• _What is expected_: Wherever the string "part" appears, copy the whole line.

• _Input for this task_:
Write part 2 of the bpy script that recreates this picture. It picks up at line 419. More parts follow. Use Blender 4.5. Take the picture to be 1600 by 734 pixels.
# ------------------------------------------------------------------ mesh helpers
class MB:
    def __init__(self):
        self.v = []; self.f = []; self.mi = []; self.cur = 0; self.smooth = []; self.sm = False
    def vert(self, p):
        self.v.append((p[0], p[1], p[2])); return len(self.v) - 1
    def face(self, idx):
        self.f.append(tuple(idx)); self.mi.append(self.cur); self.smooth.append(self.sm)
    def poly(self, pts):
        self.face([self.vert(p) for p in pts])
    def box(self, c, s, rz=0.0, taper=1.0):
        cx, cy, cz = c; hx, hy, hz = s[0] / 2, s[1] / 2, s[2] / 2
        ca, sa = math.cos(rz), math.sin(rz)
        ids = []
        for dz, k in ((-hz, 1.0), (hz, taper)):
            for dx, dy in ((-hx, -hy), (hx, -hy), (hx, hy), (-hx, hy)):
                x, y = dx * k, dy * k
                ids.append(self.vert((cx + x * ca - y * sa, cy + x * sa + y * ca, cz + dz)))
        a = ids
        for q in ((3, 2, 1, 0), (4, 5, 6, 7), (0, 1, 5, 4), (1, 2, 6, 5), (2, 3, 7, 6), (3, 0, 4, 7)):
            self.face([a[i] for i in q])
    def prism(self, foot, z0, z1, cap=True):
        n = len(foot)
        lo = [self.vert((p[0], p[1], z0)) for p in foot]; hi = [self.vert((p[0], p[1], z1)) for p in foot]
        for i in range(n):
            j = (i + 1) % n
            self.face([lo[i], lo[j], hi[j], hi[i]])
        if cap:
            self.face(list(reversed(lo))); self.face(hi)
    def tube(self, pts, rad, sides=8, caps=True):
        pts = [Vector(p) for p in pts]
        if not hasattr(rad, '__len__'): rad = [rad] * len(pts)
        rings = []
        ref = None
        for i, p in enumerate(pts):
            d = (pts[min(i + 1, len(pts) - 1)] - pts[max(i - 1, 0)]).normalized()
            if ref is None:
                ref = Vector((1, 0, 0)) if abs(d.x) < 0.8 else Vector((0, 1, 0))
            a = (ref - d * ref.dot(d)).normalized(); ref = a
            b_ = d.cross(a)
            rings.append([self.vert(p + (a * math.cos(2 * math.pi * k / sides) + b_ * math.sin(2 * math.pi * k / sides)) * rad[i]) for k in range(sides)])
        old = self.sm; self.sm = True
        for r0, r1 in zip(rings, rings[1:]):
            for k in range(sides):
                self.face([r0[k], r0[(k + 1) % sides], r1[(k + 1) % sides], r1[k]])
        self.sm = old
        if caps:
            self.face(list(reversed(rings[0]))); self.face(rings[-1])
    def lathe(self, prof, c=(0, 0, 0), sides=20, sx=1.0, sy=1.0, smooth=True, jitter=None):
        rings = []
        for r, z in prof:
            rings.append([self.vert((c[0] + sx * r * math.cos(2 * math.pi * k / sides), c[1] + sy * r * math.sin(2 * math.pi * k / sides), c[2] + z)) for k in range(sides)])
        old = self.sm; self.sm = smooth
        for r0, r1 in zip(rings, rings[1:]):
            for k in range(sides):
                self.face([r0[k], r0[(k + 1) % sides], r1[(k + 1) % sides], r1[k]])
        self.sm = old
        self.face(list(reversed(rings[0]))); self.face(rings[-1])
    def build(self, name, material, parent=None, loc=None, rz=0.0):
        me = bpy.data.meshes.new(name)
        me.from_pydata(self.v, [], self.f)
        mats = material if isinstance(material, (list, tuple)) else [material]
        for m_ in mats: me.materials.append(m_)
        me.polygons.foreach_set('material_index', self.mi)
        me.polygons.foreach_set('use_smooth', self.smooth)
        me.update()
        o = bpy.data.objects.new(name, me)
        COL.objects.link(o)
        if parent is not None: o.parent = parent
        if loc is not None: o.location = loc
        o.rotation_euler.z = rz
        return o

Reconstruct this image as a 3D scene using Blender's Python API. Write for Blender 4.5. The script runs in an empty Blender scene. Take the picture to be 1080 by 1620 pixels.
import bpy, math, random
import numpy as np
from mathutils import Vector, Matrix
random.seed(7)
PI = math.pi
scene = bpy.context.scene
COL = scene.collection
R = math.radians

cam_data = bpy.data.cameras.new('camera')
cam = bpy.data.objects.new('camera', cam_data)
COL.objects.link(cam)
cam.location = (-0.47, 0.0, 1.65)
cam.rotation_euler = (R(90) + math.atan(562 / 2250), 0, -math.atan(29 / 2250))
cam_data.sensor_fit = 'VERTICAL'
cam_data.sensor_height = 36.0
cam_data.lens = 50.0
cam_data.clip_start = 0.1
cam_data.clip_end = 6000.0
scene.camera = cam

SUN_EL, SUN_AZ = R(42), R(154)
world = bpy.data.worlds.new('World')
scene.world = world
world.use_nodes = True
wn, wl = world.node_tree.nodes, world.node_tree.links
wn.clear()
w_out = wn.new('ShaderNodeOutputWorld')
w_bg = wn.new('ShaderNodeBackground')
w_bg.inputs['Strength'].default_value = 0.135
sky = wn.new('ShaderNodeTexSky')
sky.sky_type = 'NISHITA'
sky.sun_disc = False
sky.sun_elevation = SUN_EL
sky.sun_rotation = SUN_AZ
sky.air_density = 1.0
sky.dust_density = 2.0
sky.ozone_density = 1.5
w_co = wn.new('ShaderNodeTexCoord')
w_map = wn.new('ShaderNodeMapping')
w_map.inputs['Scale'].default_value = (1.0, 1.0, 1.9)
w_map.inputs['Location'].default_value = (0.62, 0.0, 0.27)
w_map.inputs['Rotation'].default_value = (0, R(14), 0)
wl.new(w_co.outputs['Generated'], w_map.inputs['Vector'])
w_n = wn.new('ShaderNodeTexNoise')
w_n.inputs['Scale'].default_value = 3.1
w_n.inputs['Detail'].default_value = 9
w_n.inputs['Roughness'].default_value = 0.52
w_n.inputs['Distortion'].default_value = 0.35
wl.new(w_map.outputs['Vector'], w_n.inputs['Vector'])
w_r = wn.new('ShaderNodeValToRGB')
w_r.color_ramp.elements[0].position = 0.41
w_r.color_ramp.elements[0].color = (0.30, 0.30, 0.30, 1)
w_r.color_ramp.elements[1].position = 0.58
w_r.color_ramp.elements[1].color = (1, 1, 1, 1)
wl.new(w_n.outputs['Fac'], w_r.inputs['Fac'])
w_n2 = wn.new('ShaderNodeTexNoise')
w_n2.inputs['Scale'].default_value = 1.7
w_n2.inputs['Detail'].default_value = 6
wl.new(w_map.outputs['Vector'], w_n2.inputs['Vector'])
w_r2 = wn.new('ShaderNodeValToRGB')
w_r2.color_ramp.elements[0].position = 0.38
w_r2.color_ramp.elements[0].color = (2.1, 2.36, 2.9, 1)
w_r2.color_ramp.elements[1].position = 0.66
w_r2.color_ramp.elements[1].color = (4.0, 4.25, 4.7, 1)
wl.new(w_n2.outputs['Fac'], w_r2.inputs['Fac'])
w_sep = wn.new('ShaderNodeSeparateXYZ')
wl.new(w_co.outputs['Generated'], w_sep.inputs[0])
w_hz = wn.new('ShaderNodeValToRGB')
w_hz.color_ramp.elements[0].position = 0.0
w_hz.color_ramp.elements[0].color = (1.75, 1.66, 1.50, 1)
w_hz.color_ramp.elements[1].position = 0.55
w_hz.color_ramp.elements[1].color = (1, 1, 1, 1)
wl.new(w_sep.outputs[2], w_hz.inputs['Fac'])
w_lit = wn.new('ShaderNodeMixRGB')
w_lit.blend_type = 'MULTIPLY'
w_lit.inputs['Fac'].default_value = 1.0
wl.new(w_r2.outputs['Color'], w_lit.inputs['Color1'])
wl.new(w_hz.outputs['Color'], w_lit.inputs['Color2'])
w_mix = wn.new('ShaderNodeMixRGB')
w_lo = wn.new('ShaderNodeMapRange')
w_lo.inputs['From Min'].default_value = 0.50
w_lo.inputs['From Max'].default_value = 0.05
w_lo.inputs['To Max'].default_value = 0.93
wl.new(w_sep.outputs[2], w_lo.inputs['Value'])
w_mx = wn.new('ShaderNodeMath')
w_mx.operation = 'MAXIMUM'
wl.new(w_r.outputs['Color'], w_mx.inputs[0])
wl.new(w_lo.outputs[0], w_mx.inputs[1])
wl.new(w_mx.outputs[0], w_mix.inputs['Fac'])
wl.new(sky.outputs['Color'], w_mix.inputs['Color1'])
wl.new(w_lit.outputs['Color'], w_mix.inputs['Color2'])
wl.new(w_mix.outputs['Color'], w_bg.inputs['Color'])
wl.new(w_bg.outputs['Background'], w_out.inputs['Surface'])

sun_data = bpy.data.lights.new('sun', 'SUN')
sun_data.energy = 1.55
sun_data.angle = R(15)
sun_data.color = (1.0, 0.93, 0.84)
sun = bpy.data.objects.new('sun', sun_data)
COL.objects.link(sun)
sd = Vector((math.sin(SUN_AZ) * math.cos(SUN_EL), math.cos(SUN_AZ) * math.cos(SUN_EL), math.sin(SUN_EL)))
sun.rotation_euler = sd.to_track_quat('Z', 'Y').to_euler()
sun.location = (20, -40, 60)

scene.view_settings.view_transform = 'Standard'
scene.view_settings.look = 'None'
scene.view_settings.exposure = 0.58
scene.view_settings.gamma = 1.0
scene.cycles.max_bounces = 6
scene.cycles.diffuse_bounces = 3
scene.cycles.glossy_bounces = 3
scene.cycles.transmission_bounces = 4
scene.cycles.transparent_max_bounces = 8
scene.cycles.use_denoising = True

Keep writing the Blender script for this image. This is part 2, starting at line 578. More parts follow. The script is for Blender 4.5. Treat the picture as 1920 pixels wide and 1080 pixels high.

• _Task response_:
Write part 2 of the bpy script that recreates this picture. It picks up at line 419. More parts follow. Use Blender 4.5. Take the picture to be 1600 by 734 pixels.
Keep writing the Blender script for this image. This is part 2, starting at line 578. More parts follow. The script is for Blender 4.5. Treat the picture as 1920 pixels wide and 1080 pixels high.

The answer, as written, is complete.